I don't know who the woman with her hands extended above is. Her name was Christine Something-er-other and she had done significant business intelligence work for Sonic. She spoke of her own experiences with business intelligence at a few moments during Jeffrey's talk and in doing so contributed significantly to the session. A couple of things she said were worth Googling:

  • Star schemas may have measures in addition to dimensions. This suggests that where a dimension encapsulates character-type data being tracked, a measure is a calculation (sum, minimum, maximum, average) off of facts.
  • There is such a thing as a snowflake schema in contrast to a star schema. This suggests that a snowflake schema is a star schema in which some dimensions are appended to fact tables in lieu of being columns in a dimension table.

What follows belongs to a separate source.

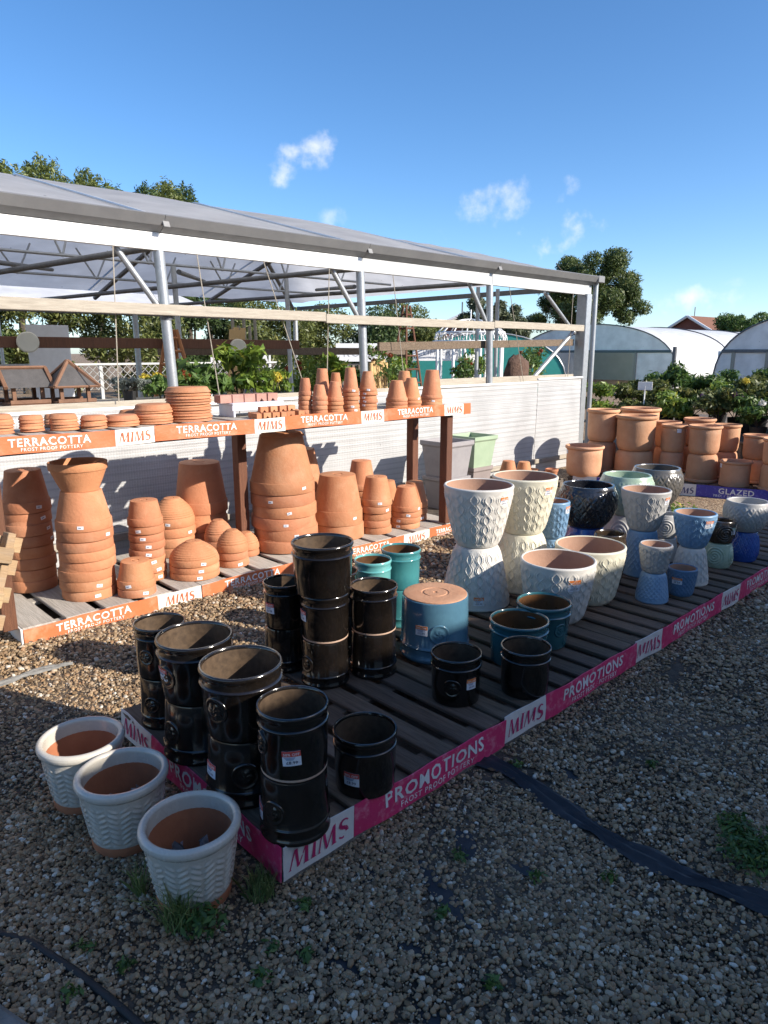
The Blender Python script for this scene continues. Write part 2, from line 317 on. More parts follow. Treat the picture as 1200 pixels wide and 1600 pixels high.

Appended dimensions have the shape of joined tables containing normalized data for the dimension. Perhaps a list of U.S. cities that have a Sonic might merit its own table in lieu of being jammed into the regular dimension table supporting a fact table. One gets into snowflaking by breaking a dimension out of the typical dimension table supporting a fact table and making it its own delicate little snowflake.

The image below shows a dimension table. I suppose this table could be joined to the fact table in the second image in this posting by way of adding a column for TaskId at the fact table. (I'm guessing. I don't know how the association is made.) This is an example of a helper table that could be one of the arms of a star schema supporting the central fact tables.

Cool tools mentioned in this talk:

  1. RedGate SQL Data Compare for comparing the data in identical schemas and finding the SQL to bridge the delta.
  2. Highcharts JS for making cool and easy-to-read-at-a-glance charts from star schema facts.